Paulina De La Parra doesn’t have much to do until late in the play. When given a chance, she deftly separates her character, Rosali, a woman who needs income and company enough to jeopardize her health to assist Estela, from the rest of the “Real Women” pack.

Rosali might be the weakest of the ‘Real Women” characters, but De La Parra finds a way to make her moving. Rosali, late emergence or not, becomes a character you root for.

Adela Romano makes you want to know more about Carmen, the mother of Estela and the uncooperative Ana. Listening to her experiences with men, going back and forth to Mexico, and maternal instinct — She has eight children, six of whom you hear nothing about. — gives the impression there’s depth that neither López the gumption to explore.

Luana Psaros is a likable if bratty Ana, a teen who takes notes that will lead to book about Estela’s sewing factory. Her bubbliness emphasizes her youth yet seems out of kilter with other performances. A scene involving a porn magazine and attempts to keep it from Ana is particularly deadly.

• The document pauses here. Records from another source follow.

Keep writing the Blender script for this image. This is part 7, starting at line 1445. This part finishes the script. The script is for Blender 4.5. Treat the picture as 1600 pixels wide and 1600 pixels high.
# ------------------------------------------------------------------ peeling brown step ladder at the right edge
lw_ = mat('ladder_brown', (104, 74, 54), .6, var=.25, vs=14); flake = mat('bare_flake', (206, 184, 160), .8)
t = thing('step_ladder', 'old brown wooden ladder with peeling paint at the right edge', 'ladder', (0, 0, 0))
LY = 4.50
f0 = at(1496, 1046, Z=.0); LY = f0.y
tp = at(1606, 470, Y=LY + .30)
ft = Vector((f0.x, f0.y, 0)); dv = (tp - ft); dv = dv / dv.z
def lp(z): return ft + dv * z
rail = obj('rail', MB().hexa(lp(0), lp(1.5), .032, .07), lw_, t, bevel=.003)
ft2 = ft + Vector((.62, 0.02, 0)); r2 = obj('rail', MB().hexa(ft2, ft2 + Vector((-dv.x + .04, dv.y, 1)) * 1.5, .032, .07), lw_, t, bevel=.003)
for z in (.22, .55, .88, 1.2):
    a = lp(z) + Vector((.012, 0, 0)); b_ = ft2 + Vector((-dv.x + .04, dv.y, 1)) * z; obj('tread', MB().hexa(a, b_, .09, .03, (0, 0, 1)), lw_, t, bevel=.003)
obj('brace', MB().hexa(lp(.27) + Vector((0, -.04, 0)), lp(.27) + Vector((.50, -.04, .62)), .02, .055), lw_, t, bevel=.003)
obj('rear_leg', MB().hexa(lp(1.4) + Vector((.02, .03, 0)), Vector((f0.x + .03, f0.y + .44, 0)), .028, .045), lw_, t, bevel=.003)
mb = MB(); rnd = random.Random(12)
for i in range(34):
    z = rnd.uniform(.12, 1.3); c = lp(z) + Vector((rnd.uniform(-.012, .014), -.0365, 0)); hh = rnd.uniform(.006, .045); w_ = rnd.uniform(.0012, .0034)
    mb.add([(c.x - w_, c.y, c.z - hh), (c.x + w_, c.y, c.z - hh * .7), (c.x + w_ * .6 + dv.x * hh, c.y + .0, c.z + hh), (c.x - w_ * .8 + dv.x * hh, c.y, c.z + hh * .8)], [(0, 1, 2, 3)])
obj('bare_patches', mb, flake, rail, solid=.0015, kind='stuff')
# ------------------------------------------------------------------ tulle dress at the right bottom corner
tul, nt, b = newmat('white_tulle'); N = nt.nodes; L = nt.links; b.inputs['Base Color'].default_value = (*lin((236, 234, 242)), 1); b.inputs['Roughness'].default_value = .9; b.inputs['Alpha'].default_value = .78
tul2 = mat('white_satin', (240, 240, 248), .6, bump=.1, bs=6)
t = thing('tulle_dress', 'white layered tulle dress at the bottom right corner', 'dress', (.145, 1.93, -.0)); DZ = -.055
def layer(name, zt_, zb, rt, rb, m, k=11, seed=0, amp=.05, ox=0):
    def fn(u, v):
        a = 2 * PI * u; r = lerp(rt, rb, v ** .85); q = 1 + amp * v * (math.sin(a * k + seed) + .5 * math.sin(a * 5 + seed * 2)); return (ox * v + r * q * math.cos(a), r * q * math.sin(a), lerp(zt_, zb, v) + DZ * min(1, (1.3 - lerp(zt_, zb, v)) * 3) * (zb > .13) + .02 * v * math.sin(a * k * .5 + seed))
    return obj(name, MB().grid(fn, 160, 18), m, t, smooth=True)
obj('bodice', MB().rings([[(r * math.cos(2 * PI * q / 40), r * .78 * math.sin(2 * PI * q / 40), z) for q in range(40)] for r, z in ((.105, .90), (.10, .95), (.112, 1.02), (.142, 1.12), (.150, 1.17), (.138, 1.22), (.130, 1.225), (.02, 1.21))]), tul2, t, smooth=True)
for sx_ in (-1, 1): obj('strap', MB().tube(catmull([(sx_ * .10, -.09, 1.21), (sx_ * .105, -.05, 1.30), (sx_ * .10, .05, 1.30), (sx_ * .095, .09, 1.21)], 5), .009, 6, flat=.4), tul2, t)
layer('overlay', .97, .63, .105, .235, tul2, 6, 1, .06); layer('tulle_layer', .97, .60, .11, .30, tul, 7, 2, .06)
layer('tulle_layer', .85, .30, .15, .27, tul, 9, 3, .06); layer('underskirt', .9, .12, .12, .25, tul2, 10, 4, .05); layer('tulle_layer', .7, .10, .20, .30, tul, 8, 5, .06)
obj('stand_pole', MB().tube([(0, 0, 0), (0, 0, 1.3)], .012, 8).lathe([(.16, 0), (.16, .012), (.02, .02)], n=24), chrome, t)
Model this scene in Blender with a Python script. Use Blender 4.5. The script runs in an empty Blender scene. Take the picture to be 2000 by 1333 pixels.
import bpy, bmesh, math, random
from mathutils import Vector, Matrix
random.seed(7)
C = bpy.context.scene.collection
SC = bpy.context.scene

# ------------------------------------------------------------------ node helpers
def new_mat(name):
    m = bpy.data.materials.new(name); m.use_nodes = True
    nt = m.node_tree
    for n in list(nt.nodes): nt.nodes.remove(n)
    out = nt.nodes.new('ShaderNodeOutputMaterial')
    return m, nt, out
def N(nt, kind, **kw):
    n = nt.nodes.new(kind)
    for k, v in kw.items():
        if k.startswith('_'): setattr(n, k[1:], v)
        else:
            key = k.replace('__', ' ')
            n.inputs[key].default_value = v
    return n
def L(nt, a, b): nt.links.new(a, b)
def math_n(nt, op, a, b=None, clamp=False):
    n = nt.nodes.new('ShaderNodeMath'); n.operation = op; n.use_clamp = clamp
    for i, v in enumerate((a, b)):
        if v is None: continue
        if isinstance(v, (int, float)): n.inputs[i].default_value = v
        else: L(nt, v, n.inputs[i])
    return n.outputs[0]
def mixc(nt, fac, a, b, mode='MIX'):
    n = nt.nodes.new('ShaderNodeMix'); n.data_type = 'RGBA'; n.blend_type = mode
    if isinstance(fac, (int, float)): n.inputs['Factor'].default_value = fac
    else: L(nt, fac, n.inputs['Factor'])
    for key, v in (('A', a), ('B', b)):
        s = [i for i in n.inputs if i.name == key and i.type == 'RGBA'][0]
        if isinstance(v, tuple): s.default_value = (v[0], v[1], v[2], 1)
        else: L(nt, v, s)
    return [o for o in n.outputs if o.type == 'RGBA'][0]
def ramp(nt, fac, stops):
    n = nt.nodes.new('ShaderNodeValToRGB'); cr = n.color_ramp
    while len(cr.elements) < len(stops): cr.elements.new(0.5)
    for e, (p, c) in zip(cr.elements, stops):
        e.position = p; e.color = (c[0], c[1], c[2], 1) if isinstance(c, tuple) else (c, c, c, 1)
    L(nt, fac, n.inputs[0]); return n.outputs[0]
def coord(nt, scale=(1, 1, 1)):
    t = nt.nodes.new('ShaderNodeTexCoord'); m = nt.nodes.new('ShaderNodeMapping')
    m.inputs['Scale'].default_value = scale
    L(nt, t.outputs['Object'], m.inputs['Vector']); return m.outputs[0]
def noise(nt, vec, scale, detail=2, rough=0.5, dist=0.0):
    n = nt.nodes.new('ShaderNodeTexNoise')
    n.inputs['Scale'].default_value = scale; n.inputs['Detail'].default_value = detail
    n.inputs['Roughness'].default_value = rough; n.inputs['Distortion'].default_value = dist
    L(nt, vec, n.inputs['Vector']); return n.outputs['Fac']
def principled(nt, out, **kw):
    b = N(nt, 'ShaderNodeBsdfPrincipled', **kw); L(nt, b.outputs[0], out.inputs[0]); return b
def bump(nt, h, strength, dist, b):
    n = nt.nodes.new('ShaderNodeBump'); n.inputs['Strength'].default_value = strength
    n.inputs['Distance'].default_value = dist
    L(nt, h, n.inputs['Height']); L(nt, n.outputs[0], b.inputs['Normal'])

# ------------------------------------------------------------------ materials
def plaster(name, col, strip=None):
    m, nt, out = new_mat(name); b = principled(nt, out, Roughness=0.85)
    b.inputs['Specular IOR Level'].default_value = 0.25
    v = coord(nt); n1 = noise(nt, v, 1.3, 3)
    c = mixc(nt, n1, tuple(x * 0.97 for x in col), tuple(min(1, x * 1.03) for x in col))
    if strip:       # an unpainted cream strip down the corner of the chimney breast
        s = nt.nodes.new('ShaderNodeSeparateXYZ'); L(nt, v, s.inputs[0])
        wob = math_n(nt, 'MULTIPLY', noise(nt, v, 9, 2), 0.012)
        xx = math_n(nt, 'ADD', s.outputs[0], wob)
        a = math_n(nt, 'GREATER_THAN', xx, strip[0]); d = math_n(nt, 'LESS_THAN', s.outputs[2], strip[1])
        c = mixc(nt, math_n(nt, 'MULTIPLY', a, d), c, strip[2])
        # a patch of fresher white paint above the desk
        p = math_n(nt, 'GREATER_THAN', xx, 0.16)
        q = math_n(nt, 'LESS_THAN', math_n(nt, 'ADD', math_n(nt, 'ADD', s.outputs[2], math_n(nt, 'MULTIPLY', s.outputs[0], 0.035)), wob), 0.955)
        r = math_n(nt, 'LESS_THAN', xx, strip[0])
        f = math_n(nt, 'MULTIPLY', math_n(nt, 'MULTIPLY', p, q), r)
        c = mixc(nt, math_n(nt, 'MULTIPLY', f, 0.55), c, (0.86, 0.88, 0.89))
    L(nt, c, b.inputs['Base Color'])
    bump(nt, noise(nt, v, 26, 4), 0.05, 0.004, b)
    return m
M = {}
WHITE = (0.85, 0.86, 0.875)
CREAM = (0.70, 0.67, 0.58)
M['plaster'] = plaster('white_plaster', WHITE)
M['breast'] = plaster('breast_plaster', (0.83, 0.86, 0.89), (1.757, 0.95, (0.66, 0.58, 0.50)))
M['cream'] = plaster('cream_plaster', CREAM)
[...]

Ava Sofia Mattox rarely brings Pancha, the most grounded of the characters, to the core. Mattox aces her chance when she finally has a scene she can sink teeth into.

Lenì Méndez’s busy set of sewing machines, fabric bolts, and workplace debris is the most complete part of Bristol’s “Real Women.”It is enchanted by Xuewei (Eva) Hu’s industrial lighting, which also makes use of a lone window.

Linda B. Stockton’s costumes capture the ugliness of factory-worker garb while coming to life as Estela accelerates her vision and inaugurates a fashion line of her designs. Ryk Lewis provides the street and factory noises that being East L.A. reality to this production.

“Real Women Have Curves” runs through Sunday, June 14, at Bristol Riverside Theater, 120 Radcliffe Street, in Bristol, Pa. Showtimes are 7:30 p.m. Wednesday and Thursday, 8 p.m. Friday and Saturday, 2 p.m. Wednesday and Saturday, and 3 p.m. Sunday. Tickets range from $63 to $53 and can be obtained by visiting www.brtstage.org or calling 215-785-0100.